* Data block:
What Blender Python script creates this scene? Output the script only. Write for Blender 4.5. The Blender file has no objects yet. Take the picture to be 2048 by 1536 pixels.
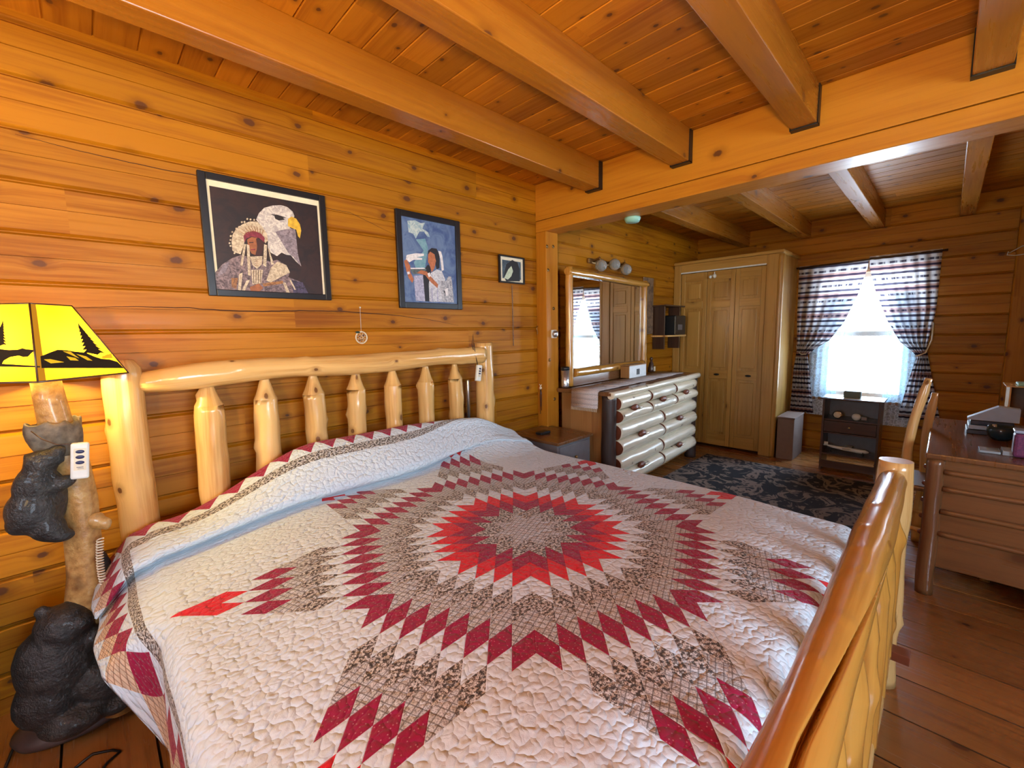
import bpy, bmesh, math, random
from math import pi, sin, cos, sqrt, radians as R
from mathutils import Vector, Matrix, noise

random.seed(7)
SC = bpy.context.scene
COL = SC.collection

# ------------------------------------------------------------------ camera
F_PX, YAW, PITCH, ROLL, CAM_Z = 856.0, 0.79305, -0.11825, -0.01952, 1.36
CAM = Vector((0, 0, CAM_Z))
fw = Vector((cos(YAW) * cos(PITCH), sin(YAW) * cos(PITCH), sin(PITCH)))
rt0 = fw.cross(Vector((0, 0, 1))).normalized()
up0 = rt0.cross(fw)
rt = cos(ROLL) * rt0 + sin(ROLL) * up0
up = -sin(ROLL) * rt0 + cos(ROLL) * up0
cam_data = bpy.data.cameras.new('camera')
cam_data.sensor_width = 36.0
cam_data.lens = F_PX / 2048 * 36.0
cam_data.clip_start = 0.02
cam = bpy.data.objects.new('camera', cam_data)
COL.objects.link(cam)
M = Matrix((rt, up, -fw)).transposed().to_4x4()
M.translation = CAM
cam.matrix_world = M
SC.camera = cam

# ------------------------------------------------------------------ view, world, lights
SC.view_settings.view_transform = 'Standard'
SC.view_settings.look = 'None'
SC.view_settings.gamma = 1
SC.view_settings.use_curve_mapping = False
SC.view_settings.exposure = 0.06
SC.cycles.use_denoising = True
SC.cycles.max_bounces = 4
SC.cycles.diffuse_bounces = 3
SC.cycles.glossy_bounces = 3
SC.cycles.transmission_bounces = 4
SC.cycles.transparent_max_bounces = 8
SC.cycles.use_adaptive_sampling = True
SC.cycles.adaptive_threshold = 0.1
SC.cycles.adaptive_min_samples = 16
SC.cycles.caustics_reflective = False
SC.cycles.caustics_refractive = False
SC.cycles.sample_clamp_indirect = 6.0

world = bpy.data.worlds.new('world')
SC.world = world
world.use_nodes = True
wn, wl = world.node_tree.nodes, world.node_tree.links
bg = wn['Background']
tc = wn.new('ShaderNodeTexCoord'); sx = wn.new('ShaderNodeSeparateXYZ'); cr = wn.new('ShaderNodeValToRGB')
wl.new(tc.outputs['Generated'], sx.inputs[0]); wl.new(sx.outputs['Z'], cr.inputs[0]); wl.new(cr.outputs[0], bg.inputs[0])
cr.color_ramp.elements[0].position = 0.0; cr.color_ramp.elements[0].color = (0.70, 0.85, 1.0, 1)
cr.color_ramp.elements[1].position = 0.6; cr.color_ramp.elements[1].color = (0.50, 0.72, 1.0, 1)
bg.inputs[1].default_value = 32.0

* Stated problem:
Go from the first line of the listing to the line holding "SC.camera = cam" and, please, transcribe those lines exactly, both included, with no pictures.

* Task output:
What Blender Python script creates this scene? Output the script only. Write for Blender 4.5. The Blender file has no objects yet. Take the picture to be 2048 by 1536 pixels.
import bpy, bmesh, math, random
from math import pi, sin, cos, sqrt, radians as R
from mathutils import Vector, Matrix, noise

random.seed(7)
SC = bpy.context.scene
COL = SC.collection

# ------------------------------------------------------------------ camera
F_PX, YAW, PITCH, ROLL, CAM_Z = 856.0, 0.79305, -0.11825, -0.01952, 1.36
CAM = Vector((0, 0, CAM_Z))
fw = Vector((cos(YAW) * cos(PITCH), sin(YAW) * cos(PITCH), sin(PITCH)))
rt0 = fw.cross(Vector((0, 0, 1))).normalized()
up0 = rt0.cross(fw)
rt = cos(ROLL) * rt0 + sin(ROLL) * up0
up = -sin(ROLL) * rt0 + cos(ROLL) * up0
cam_data = bpy.data.cameras.new('camera')
cam_data.sensor_width = 36.0
cam_data.lens = F_PX / 2048 * 36.0
cam_data.clip_start = 0.02
cam = bpy.data.objects.new('camera', cam_data)
COL.objects.link(cam)
M = Matrix((rt, up, -fw)).transposed().to_4x4()
M.translation = CAM
cam.matrix_world = M
SC.camera = cam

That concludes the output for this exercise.